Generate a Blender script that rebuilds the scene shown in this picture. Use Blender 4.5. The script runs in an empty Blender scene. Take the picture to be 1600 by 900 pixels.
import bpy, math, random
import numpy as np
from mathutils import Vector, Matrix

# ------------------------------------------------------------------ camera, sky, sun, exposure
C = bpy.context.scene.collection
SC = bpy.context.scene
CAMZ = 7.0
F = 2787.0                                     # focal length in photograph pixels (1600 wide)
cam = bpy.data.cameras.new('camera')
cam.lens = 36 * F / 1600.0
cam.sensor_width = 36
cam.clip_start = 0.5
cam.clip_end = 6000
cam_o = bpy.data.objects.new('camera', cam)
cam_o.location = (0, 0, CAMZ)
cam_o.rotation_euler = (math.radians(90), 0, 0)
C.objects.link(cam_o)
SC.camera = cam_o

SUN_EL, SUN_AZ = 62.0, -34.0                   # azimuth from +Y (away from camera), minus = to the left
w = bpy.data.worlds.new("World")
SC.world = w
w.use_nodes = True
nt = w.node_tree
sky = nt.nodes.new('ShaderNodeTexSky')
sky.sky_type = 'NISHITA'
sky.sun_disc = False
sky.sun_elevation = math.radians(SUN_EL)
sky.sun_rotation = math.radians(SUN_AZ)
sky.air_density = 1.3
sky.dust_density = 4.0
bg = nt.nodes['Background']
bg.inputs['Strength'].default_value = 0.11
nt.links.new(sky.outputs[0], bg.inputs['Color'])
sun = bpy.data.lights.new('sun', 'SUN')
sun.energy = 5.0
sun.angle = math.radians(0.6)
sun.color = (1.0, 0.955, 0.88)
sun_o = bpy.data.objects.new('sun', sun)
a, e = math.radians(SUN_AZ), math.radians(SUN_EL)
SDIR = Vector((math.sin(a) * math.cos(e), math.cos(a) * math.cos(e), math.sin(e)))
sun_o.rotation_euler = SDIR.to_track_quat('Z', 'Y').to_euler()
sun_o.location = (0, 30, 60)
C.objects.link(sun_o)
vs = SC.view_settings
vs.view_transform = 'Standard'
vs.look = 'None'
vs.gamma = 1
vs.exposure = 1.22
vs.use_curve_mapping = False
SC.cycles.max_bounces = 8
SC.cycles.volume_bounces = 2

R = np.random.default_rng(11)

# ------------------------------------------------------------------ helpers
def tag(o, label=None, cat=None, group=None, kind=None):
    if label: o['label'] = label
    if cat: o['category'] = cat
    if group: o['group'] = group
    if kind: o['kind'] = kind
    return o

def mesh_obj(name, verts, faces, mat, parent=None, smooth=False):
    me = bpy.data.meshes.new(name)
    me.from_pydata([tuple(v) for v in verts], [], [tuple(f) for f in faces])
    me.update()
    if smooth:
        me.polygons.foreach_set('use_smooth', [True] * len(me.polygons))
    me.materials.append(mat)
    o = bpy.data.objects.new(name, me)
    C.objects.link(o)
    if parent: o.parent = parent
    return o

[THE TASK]
The listing above must be transcribed exactly, line by line.

[FINISHED ANSWER]
Generate a Blender script that rebuilds the scene shown in this picture. Use Blender 4.5. The script runs in an empty Blender scene. Take the picture to be 1600 by 900 pixels.
import bpy, math, random
import numpy as np
from mathutils import Vector, Matrix

# ------------------------------------------------------------------ camera, sky, sun, exposure
C = bpy.context.scene.collection
SC = bpy.context.scene
CAMZ = 7.0
F = 2787.0                                     # focal length in photograph pixels (1600 wide)
cam = bpy.data.cameras.new('camera')
cam.lens = 36 * F / 1600.0
cam.sensor_width = 36
cam.clip_start = 0.5
cam.clip_end = 6000
cam_o = bpy.data.objects.new('camera', cam)
cam_o.location = (0, 0, CAMZ)
cam_o.rotation_euler = (math.radians(90), 0, 0)
C.objects.link(cam_o)
SC.camera = cam_o

SUN_EL, SUN_AZ = 62.0, -34.0                   # azimuth from +Y (away from camera), minus = to the left
w = bpy.data.worlds.new("World")
SC.world = w
w.use_nodes = True
nt = w.node_tree
sky = nt.nodes.new('ShaderNodeTexSky')
sky.sky_type = 'NISHITA'
sky.sun_disc = False
sky.sun_elevation = math.radians(SUN_EL)
sky.sun_rotation = math.radians(SUN_AZ)
sky.air_density = 1.3
sky.dust_density = 4.0
bg = nt.nodes['Background']
bg.inputs['Strength'].default_value = 0.11
nt.links.new(sky.outputs[0], bg.inputs['Color'])
sun = bpy.data.lights.new('sun', 'SUN')
sun.energy = 5.0
sun.angle = math.radians(0.6)
sun.color = (1.0, 0.955, 0.88)
sun_o = bpy.data.objects.new('sun', sun)
a, e = math.radians(SUN_AZ), math.radians(SUN_EL)
SDIR = Vector((math.sin(a) * math.cos(e), math.cos(a) * math.cos(e), math.sin(e)))
sun_o.rotation_euler = SDIR.to_track_quat('Z', 'Y').to_euler()
sun_o.location = (0, 30, 60)
C.objects.link(sun_o)
vs = SC.view_settings
vs.view_transform = 'Standard'
vs.look = 'None'
vs.gamma = 1
vs.exposure = 1.22
vs.use_curve_mapping = False
SC.cycles.max_bounces = 8
SC.cycles.volume_bounces = 2

R = np.random.default_rng(11)

# ------------------------------------------------------------------ helpers
def tag(o, label=None, cat=None, group=None, kind=None):
    if label: o['label'] = label
    if cat: o['category'] = cat
    if group: o['group'] = group
    if kind: o['kind'] = kind
    return o

def mesh_obj(name, verts, faces, mat, parent=None, smooth=False):
    me = bpy.data.meshes.new(name)
    me.from_pydata([tuple(v) for v in verts], [], [tuple(f) for f in faces])
    me.update()
    if smooth:
        me.polygons.foreach_set('use_smooth', [True] * len(me.polygons))
    me.materials.append(mat)
    o = bpy.data.objects.new(name, me)
    C.objects.link(o)
    if parent: o.parent = parent
    return o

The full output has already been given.